EU Referendum

Reality Check: Does the EU mean cheaper roaming charges?

Prime Minister David Cameron saying: "EU roaming charges are now down to near zero; gone entirely next year. Consumers are better off remaining in the EU."

The claim: British holidaymakers would have to pay more to use their phones abroad if we left the European Union.

Reality Check verdict: It's fair for the EU to take credit for the abolition of roaming charges next year, but we can't say that if the UK left the EU that British consumers wouldn't still benefit from the deal, or that prices would go up.

When you travel to a foreign country with your mobile phone, you are roaming.

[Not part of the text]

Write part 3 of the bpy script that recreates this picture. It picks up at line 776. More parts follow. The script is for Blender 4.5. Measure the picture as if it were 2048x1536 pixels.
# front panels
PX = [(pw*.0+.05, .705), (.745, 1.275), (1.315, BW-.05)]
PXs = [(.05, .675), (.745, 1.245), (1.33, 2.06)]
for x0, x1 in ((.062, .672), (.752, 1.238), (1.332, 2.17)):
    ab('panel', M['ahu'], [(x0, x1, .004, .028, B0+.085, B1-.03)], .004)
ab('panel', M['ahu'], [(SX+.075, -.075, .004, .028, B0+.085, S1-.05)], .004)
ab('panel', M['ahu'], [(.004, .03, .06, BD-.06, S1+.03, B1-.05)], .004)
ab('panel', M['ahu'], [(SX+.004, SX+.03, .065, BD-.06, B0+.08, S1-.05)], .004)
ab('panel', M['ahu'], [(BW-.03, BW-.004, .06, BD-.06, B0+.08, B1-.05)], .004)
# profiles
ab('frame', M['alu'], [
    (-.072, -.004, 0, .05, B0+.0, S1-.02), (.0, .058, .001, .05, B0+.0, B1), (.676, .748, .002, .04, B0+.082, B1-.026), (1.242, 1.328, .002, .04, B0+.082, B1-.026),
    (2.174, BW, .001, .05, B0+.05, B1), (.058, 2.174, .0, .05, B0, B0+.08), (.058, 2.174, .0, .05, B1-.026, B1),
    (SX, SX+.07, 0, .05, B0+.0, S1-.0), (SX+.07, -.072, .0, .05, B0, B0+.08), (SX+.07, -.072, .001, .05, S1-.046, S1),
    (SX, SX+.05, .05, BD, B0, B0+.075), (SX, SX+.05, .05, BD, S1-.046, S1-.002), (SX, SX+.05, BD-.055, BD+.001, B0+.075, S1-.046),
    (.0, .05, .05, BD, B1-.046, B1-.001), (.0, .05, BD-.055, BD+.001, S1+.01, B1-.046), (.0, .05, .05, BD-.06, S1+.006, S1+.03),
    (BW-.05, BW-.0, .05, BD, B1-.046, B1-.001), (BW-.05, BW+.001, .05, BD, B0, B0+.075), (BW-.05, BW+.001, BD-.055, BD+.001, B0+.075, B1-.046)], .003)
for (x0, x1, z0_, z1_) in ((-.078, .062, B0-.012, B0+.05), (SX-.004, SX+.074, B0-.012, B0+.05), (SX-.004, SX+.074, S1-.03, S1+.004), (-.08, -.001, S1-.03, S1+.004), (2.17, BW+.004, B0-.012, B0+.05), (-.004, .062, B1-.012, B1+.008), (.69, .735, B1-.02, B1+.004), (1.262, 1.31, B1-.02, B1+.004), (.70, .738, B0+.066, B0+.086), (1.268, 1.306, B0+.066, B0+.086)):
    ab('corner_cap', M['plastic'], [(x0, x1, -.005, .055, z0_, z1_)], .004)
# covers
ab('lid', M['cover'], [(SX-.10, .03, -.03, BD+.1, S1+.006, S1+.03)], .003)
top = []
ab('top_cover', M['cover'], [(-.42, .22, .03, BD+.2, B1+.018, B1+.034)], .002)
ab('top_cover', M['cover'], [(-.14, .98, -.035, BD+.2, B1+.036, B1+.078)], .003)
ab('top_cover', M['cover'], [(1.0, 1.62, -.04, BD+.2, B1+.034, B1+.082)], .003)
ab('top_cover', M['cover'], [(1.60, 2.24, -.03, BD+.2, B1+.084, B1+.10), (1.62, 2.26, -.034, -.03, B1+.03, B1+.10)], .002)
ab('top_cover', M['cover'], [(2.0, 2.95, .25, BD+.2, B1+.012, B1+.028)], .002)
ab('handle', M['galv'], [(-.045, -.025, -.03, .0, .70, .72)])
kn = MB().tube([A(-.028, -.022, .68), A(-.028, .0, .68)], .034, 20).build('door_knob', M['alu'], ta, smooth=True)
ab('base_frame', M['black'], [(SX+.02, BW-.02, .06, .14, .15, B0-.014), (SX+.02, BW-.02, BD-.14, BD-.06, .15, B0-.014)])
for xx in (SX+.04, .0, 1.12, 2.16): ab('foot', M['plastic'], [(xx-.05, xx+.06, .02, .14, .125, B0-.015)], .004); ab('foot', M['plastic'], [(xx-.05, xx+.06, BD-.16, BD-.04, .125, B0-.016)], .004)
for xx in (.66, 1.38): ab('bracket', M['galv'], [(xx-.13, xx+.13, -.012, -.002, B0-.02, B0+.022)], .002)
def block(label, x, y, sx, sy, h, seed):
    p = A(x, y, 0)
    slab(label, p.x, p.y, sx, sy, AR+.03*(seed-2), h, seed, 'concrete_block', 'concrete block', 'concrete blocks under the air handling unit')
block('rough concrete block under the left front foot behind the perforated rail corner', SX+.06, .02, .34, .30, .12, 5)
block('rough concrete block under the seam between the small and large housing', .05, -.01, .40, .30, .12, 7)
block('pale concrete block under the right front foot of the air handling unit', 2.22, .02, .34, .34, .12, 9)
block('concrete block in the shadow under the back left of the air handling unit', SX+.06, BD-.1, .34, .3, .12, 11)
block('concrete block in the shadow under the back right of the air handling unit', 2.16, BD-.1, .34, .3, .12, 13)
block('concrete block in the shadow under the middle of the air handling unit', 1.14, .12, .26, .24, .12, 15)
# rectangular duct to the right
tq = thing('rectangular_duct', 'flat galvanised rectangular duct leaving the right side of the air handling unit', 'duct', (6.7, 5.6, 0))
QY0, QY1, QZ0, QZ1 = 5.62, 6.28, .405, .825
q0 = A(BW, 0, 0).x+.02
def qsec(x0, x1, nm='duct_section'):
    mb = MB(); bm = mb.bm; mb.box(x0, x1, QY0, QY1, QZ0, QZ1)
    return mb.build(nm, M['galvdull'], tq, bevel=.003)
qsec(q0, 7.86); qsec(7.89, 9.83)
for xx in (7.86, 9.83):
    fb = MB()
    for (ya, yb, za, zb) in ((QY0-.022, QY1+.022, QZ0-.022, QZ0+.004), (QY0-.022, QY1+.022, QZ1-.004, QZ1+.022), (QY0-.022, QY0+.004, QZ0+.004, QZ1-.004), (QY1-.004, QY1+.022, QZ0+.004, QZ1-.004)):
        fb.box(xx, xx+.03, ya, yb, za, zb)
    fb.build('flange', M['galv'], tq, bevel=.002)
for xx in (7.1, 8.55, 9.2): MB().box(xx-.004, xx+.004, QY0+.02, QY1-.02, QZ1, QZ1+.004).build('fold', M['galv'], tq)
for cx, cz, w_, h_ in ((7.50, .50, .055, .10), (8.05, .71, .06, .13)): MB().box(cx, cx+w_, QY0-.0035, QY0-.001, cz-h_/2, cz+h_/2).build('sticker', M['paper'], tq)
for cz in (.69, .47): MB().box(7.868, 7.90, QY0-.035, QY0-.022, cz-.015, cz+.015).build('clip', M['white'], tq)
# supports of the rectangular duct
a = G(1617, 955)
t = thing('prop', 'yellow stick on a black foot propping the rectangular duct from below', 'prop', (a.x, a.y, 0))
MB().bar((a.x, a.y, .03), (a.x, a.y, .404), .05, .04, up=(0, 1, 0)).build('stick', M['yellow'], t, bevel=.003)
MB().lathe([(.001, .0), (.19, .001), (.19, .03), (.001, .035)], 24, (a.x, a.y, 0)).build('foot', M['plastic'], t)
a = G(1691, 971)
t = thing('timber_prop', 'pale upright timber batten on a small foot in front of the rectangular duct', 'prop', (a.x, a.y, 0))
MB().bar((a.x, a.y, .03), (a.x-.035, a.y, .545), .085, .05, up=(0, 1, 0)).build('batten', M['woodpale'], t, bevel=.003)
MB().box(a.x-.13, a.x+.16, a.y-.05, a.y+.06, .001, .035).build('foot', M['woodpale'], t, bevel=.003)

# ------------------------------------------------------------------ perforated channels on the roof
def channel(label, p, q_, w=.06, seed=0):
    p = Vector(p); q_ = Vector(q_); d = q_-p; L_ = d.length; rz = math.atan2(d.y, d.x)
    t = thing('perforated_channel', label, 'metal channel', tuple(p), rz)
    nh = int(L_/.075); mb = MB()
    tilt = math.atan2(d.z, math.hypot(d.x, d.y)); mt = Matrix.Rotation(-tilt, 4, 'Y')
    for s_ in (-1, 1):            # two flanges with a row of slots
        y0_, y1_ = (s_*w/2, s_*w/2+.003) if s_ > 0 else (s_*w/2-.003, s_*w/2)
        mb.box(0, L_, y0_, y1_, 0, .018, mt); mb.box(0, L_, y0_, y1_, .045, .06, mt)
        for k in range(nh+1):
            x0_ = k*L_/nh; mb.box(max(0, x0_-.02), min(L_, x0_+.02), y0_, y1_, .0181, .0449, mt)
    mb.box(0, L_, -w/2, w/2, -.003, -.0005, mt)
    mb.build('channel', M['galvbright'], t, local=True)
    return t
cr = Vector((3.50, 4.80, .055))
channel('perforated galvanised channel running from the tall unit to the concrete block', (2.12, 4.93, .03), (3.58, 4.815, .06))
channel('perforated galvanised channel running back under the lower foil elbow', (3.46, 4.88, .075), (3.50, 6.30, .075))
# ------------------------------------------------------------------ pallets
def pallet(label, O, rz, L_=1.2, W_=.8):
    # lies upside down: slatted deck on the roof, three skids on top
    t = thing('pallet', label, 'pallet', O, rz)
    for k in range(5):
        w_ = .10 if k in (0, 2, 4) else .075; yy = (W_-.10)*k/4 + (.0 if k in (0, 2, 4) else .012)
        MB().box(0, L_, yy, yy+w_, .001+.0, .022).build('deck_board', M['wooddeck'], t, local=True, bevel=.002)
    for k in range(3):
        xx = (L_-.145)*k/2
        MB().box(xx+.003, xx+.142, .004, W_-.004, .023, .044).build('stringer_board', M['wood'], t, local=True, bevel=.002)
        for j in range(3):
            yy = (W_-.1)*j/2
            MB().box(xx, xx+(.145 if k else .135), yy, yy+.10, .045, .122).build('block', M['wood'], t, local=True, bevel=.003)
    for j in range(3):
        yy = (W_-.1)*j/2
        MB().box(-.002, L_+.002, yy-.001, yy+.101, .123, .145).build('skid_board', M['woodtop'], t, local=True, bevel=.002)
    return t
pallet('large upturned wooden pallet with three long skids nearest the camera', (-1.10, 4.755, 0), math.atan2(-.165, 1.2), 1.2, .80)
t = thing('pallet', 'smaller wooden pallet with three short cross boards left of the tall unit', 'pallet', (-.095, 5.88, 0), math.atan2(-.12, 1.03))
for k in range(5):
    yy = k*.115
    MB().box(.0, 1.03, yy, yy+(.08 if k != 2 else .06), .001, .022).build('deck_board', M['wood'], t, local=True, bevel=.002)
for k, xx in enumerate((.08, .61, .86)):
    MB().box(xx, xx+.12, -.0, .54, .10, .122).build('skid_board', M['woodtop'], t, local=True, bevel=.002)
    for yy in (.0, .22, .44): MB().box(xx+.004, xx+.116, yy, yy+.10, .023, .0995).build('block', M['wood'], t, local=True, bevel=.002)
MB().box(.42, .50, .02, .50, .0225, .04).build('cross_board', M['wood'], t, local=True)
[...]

Roaming charges are added by mobile operators for calls, texts and internet browsing when phone users are abroad.

An EU regulation will abolish roaming charges in EU member states from 2017.

Decreasing roaming charges is something that the European Commission has been working on for about a decade.

Without the EU's institutions, it would have been very difficult to bring countries together to impose this, and the mobile telecoms companies themselves certainly didn't have much interest in it.

"The UK led the charge," boasts a press release from Downing Street on Wednesday.

But it's difficult for any single country to take the credit for the roaming measures, which were a joint initiative.

As a member of the European Economic Area (EEA), Norway is part of the deal, but Switzerland is not, according to this answer to a European parliamentary question by the commission.

If Britain votes to leave the EU, it's not a foregone conclusion that it will benefit from the EU deal to scrap roaming charges - but there could still be a deal to abolish them for Britons. And operators are free to lift tariffs.